Hello-
I posted in the gentoo-dev mailing list yesterday, but figured I'd post
here since it is somewhat closer related. I'm investigating the
differences between portage and openpkg. For those who don't know
about openpkg, openpkg allows one to install rpms in a sandboxed
environment accross multiple unix platforms (bsd, redhat, debian,
gentoo,...). It consists of a way to bootstrap an environment and
a bunch of spec files used to create rpms specifically tailored for
that platform. The idea being you could run the "same" components
across different platforms in your environment.
It seems that Fink and Portage for OSX are providing similar
functionality on top of OSX. My question is what would be
involved in generalizing the Portage OSX port to unix platforms similar
to what openpkg is doing. An example might be that while I need
to run Suse at work, I could install portage into a sandboxed location
and enter that environment.
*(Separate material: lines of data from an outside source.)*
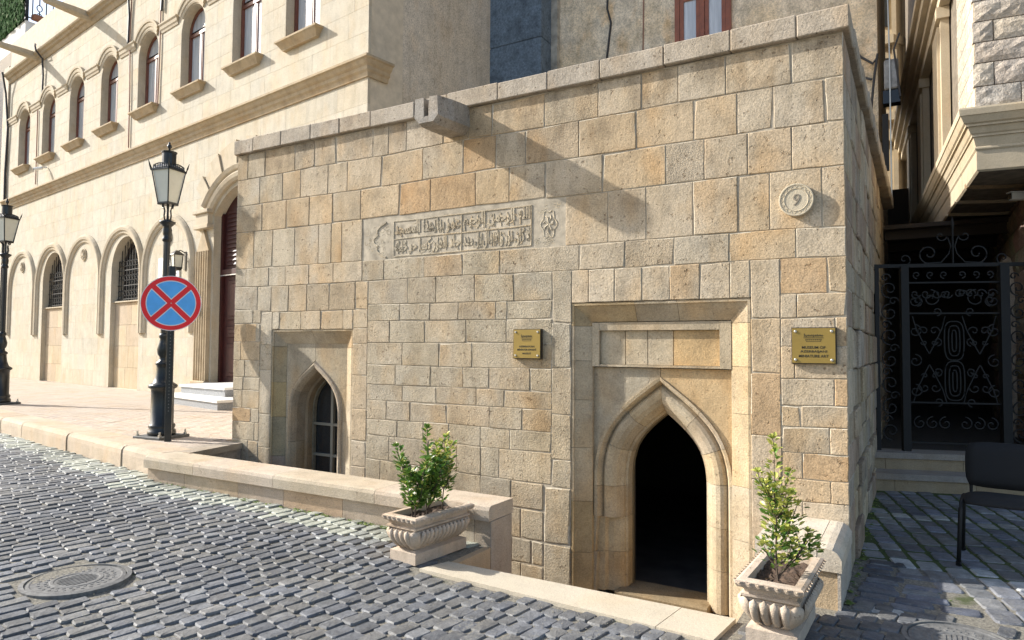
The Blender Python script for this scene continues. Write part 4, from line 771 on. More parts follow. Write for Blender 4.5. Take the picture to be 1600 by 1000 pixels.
# moulded arch: inner rebate, roll, groove and outer fillet
rollR = [(0, .36), (0, .26), (.018, .25), (.022, .225), (.04, .20), (.065, .165), (.10, .142), (.135, .135), (.16, .142), (.176, .16), (.184, .172), (.192, .150), (.20, .128), (.212, .104), (.235, .100), (.235, .36)]
cuts = [0, .10, .19, .27, .36, .435, .50, .565, .635, .70, .80, .90, 1]
cl = [NC['b'], NC['b'], NC['c'], NC['a'], NC['c'], NC['b'], NC['a'], (.40,.33,.24), NC['b'], NC['a'], NC['a'], NC['a']]
for i, (a, b) in enumerate(zip(cuts[:-1], cuts[1:])):
    pr = rollR
    if i < 2: pr = [(0, .36), (0, .26), (.018, .25), (.022, .235), (.05, .215), (.10, .20), (.15, .20), (.17, .17), (.235, .165), (.235, .36)]
    sweep(openR, pr, a, b, .0015).make('arch_moulding_stone', MNICHE, mus, smooth=False, col=(*cl[i], .4))
# door frame edge, threshold, dark room behind
sweep(off(openR, -.002), [(-.008, .38), (-.008, .362), (.03, .362), (.03, .38)], 0, 1).make('door_lining', plain_mat('yellow_brown_lining', (.18, .13, .065), .7), mus)
G().bbox(-1.74, -.98, .10, .45, -.56, -.462, .01).make('threshold', MNICHE, mus, col=(.27, .21, .13, .4))
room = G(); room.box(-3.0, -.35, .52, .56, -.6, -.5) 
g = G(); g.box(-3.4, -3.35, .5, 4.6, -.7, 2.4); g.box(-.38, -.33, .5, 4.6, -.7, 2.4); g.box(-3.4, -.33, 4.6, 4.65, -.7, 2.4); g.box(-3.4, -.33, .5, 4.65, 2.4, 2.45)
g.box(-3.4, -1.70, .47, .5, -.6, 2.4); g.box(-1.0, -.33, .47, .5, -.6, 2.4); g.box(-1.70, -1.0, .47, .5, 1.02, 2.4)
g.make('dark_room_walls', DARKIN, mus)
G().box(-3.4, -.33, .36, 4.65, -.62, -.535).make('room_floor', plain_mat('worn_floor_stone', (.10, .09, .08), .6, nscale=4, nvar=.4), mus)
pf = empty('picture_frame', (-1.86, 4.57, .95), 'dim framed picture on the dark wall seen through the museum doorway', 'picture')
G().box(-.36, .36, -.02, .02, -.27, .27).make('frame', DARKIN, pf); G().box(-.32, .32, -.025, -.018, -.23, .23).make('picture', plain_mat('dim_picture', (.10, .12, .15), .4, nscale=8, nvar=.6), pf)
# left niche (window)
path, prof = niche(-5.746, -4.542, -.6, 1.682, .15, .085, 0)
Ht = 2*(1.532+.6) + (1.204-.30); hl = (1.532+.6)/Ht
cuts = [0, hl*.2, hl*.42, hl*.62, hl*.80, hl*.985, .5, 1-hl*.98, 1-hl*.80, 1-hl*.55, 1-hl*.40, 1-hl*.2, 1]
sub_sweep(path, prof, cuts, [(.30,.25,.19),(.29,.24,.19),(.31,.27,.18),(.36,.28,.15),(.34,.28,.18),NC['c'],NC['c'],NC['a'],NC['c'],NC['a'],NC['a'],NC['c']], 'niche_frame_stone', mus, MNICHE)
lx0, lx1, lz1 = -5.596, -4.692, 1.532
cxl = -5.155
openL = pointed(cxl, .315, -.6, .76, 1.235)
spl = off(openL, .095)
zlow = .80
spandrel(spl, lx0, lx1, lz1, .72, .088, .30, [NC['e'], NC['e'], (.33,.28,.20), NC['c']])
rollL = [(0, .42), (0, .13), (.012, .105), (.035, .075), (.06, .066), (.078, .072), (.086, .088), (.095, .094), (.095, .42)]
cuts = [0, .13, .27, .41, .5, .57, .66, .80, 1]
for i, (a, b) in enumerate(zip(cuts[:-1], cuts[1:])):
    sweep(openL, rollL, a, b, .0015).make('arch_moulding_stone', MNICHE, mus, col=(*[(.31,.26,.19),(.30,.26,.19),(.32,.27,.20),(.35,.29,.21),(.40,.33,.25),(.38,.32,.25),(.42,.35,.26),(.42,.34,.25)][i], .4))
inn = off(openL, -.03)
sweep(inn, [(.012, .45), (.012, .27), (.03, .25), (.06, .25), (.06, .45)], 0, 1).make('inner_arch', MNICHE, mus, col=(.30,.25,.18,.3))
# window with glazing bars
win = G(); win.box(cxl-.32, cxl+.32, .385, .395, -.5, 1.22); wo = win.make('dark_glass', PANED, mus)
fr = G()
sweep_in = off(openL, -.004)
fo = sweep(sweep_in, [(-.035, .38), (-.035, .34), (.02, .34), (.02, .38)], 0, 1); wf = fo.make('window_frame', plain_mat('grey_brown_window_frame', (.20, .18, .13), .6, nscale=15, nvar=.3), mus)
g = G(); g.box(cxl-.018, cxl+.018, .342, .378, -.5, 1.18)
for z in (-.05, .30, .64): g.box(cxl-.30, cxl+.30, .345, .375, z-.014, z+.014)
g.make('glazing_bars', plain_mat('glazing_bar_grey', (.24, .22, .17), .6), wf)
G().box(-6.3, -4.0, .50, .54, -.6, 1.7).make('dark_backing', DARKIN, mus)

# carved inscription: slabs, ruled border and raised Arabic lettering
insc = empty('inscription_panel', (-3.29, .01, 2.565), 'carved grey limestone band of Arabic lettering set into the museum wall below the spout', 'inscription', world=True)
CARV = stone_mat('carved_inscription_stone', (.47, .41, .31), fine=1.2, pits=.8, stain=.8, streak=.4, var=.3, fine_scale=60)
CARVD = stone_mat('carved_slab_stone', (.37, .32, .24), fine=1.3, pits=1.0, stain=.8, streak=.4, var=.35, fine_scale=60)
PX0, PX1, PZ0, PZ1 = -4.43, -2.145, 2.372, 2.765
def pz_t(x): return 2.748 + (x-PX0)*.012
for a, b in ((PX0, -3.905), (-3.90, -3.06), (-3.055, PX1)):
    G().bbox(a, b, .020, .14, PZ0+.002, pz_t(a)+.012, .004).make('carved_slab', CARVD, insc)
tex_y = .0165
def raised(name, polys, y0=-.004, y1=.02): 
    g = G()
    for p in polys: g.prism(p, y0, y1)
    return g.make(name, CARV, insc)
fx0, fx1, fm, fz0, fz1, fzm = -4.02, -2.47, -3.21, 2.392, 2.735, 2.565
g = G(); rs = random.Random(2)
def ridge(pts, r=.008, n=5): g.tube([(x, .006, z) for x, z in pts], r, n)
for (a, b) in (((fx0, fz1), (fx1, fz1+.01)), ((fx0, fzm-.004), (fx1, fzm+.006)), ((fx0, fz0), (fx1, fz0)), ((fx1, fz0), (fx1, fz1+.01)), ((fm, fz0), (fm, fz1)), ((fx0, fz0), (fx0, fz1))):
    ridge([(a[0]+(b[0]-a[0])*t/12, a[1]+(b[1]-a[1])*t/12 + rs.uniform(-.003, .003)) for t in range(13)], .0065)
g.make('border_ridges', CARV, insc)
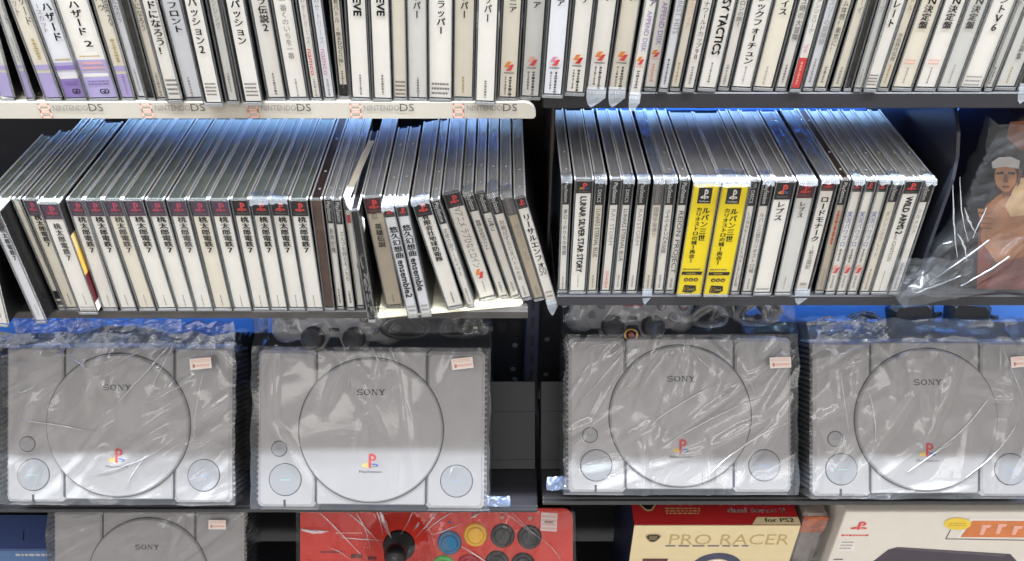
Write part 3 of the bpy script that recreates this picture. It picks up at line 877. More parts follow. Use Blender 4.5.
mb = MB()
mb.box((-3.0, -2.5, -.05), (3.0, 1.2, 0), pm('shop_floor', (150, 146, 140), .5, vary=.06, scale=4))
tag(mb.build('floor'), kind='structure')
mb = MB()
mb.box((-1.4, Y_BACK, 0), (1.4, Y_BACK + .03, 2.3), M_BACK)
# slots and holes of the pegboard behind the gap
for (px, py, w, hh) in [(487, 327, .012, .016), (502, 327, .012, .016), (516, 326, .012, .016), (548, 313, .010, .018)]:
    c = on_y(px, py, Y_BACK)
    mb.box((c.x - w / 2, Y_BACK - .0006, c.z - hh / 2), (c.x + w / 2, Y_BACK, c.z + hh / 2), M_GROOVE)
for (px, py) in [(515, 345), (547, 339), (513, 369), (546, 374), (515, 379)]:
    c = on_y(px, py, Y_BACK)
    T = Matrix.Translation((c.x, Y_BACK, c.z)) @ Matrix.Rotation(pi / 2, 4, 'X')
    mb.disc((0, 0, 0), .0035, .0035, 0, .001, pm('steel_rivet', (140, 138, 140), .35, .6, vary=0), T=T, n=12)
tag(mb.build('wall_back'), kind='structure')


_tn = [0]


def slab(name, x0, x1, z0, z1, mat, label, y0=Y_BACK - .012, y1=Y_BACK - .001):
    _tn[0] += 1
    name = 'trim_%d' % _tn[0]
    mb = MB()
    mb.bbox((x0, y0, z0), (x1, y1, z1), .002, mat)
    return tag(mb.build(name), label, kind='structure')


gapx0, gapx1 = X(480, 340, .86), X(575, 340, .86)
slab('blue_panel', -1.2, X(305, 320, .86), Z_ML - .205, Z_ML - .03, M_BLUE, 'blue back panel above the left consoles')
slab('blue_panel', X(735, 320, .86), 1.2, Z_MR - .205, Z_MR - .03, M_BLUE, 'blue back panel above the right consoles')
slab('blue_panel', -1.2, gapx0, Z_ML + .114, Z_TL - .046, M_BLUE, 'blue back panel behind the game cases on the middle left shelf')
slab('blue_panel', gapx1, 1.2, Z_MR + .09, Z_TR - .040, M_BLUE, 'blue back panel behind the game cases on the middle right shelf')
# slotted post between the two bays
px0, px1 = X(525, 340, .85), X(539, 340, .85)
mb = MB()
mb.bbox((px0, .845, 0), (px1, Y_BACK - .0005, 2.3), .0015, M_POST)
for k in range(60):
    z = .3 + k * .03
    mb.box(((px0 + px1) / 2 - .002, .8443, z), ((px0 + px1) / 2 + .002, .8452, z + .016), M_GROOVE)
tag(mb.build('slotted_post'), 'dark blue slotted steel post in the gap between the two shelf bays', 'post')


# ------------------------------------------------------------------ shelves
def shelf(name, x0, x1, ztop, th, yfront, lip, mat, label, round_end=False, parent_rail=None):
    root = empty(name, ((x0 + x1) / 2, yfront, ztop))
    mb = MB()
    w = (x1 - x0) / 2
    mb.bbox((-w, .004, -th), (w, Y_BACK - .014 - yfront, 0), .0012, mat)
    mb.build('shelf_board', root)
    mb = MB()
    mb.bbox((-w, -.001, -lip), (w, .004, -.0004), .001, mat)
    mb.build('front_lip', root)
    return tag(root, label, 'shelf')


xtl0, xtl1 = -.75, X(536, 110, .64)
s_tl = shelf('shelf', xtl0, xtl1 - .004, Z_TL, .010, .6492, .012, M_CREAM, 'upper left shelf board with a cream printed rail along its front')
xtr0 = X(543, 98, DF)
s_tr = shelf('shelf', xtr0, .95, Z_TR, .010, .6492, .0145, M_DSHELF, 'upper right shelf, charcoal metal with a plain front edge')
xml1 = X(528, 315, DF)
s_ml = shelf('shelf', -.75, xml1, Z_ML, .010, .6492, .010, pm('smoky_shelf_edge', (58, 54, 52), .3, vary=.3, scale=30), 'middle left shelf with a smoky dark front edge')
xmr0 = X(557, 300, DF)
s_mr = shelf('shelf', xmr0, .95, Z_MR, .010, .6492, .0125, M_DSHELF, 'middle right shelf, charcoal metal under the yellow cases')
xc = X(540, 495, .67)
s_cl = shelf('shelf', -.95, xc - .002, Z_CON, .008, .667, .006, M_DSHELF, 'lower left shelf that carries the left consoles')
s_cr = shelf('shelf', xc + .004, .95, Z_CON, .008, .679, .007, pm('grey_shelf_metal', (50, 48, 49), .4, vary=.08), 'lower right shelf that carries the right consoles')
s_lo = shelf('shelf', -.95, .95, Z_LOW, .010, .60, .012, M_DSHELF, 'bottom shelf under the red arcade stick and boxes')

# cream printed rail on the upper left shelf
zr1, zr0 = z_at(102.5, .642), z_at(118.5, .642)
mb = MB()
n = 8
r = .010
pts = [(xtl0, zr1), (xtl0, zr0)] + [(xtl1 - .002, zr0)] + [(xtl1, zr0 + .002)] + [(xtl1 - r + r * cos(a), zr1 - r + r * sin(a)) for a in [pi / 2 * k / n for k in range(n + 1)]]
cx = (xtl0 + xtl1) / 2
T = Matrix(((1, 0, 0, 0), (0, 0, 1, 0), (0, 1, 0, 0), (0, 0, 0, 1)))
mb.prism([(a, b) for a, b in pts], .642, .6475, M_CREAM, T)


def TR(x, z):
    return (x, .6416, z)


for px in (39, 141, 247, 350, 453):
    a, b = X(px, 108, .642), X(px + 11, 108, .642)
    for (za, zb) in ((z_at(110, .642), z_at(103.5, .642)), (z_at(117.5, .642), z_at(111.2, .642))):
        e = .0011
        for q in ((a, za, b, za + e), (a, zb - e, b, zb), (a, za, a + e, zb), (b - e, za, b, zb)):
            mb.poly([TR(q[0], q[1]), TR(q[2], q[1]), TR(q[2], q[3]), TR(q[0], q[3])], INK['s'])
    text_h(mb, 'NINTENDO', X(px + 14, 108, .642), X(px + 49, 108, .642), z_at(110.5, .642), z_at(105, .642), INK['h'], TR)
    text_h(mb, 'DS', X(px + 50, 108, .642), X(px + 64, 108, .642), z_at(111, .642), z_at(103.5, .642), INK['n'], TR)
rail = mb.build('printed_rail', s_tl)
rail.matrix_parent_inverse = Matrix.Translation(-Vector(s_tl.location))
rail['label'] = 'cream printed rail with small red squares and thin grey capitals'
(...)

This would allow me to run newer
components, better integrated, security patched, etc, while still
having the corporate environment if I needed it.
Ideally the benefits for doing this would be to allow many platforms to
take advantage of portage, use the large ebuild tree (openpkg has ~400
components), as well as use ebuilds that are tested probably a little
bit more than openpkg (I believe the gentoo install base is a least one
or two orders of magnitude larger than openpkg).
Any thoughts, comments, or suggestions are appreciated.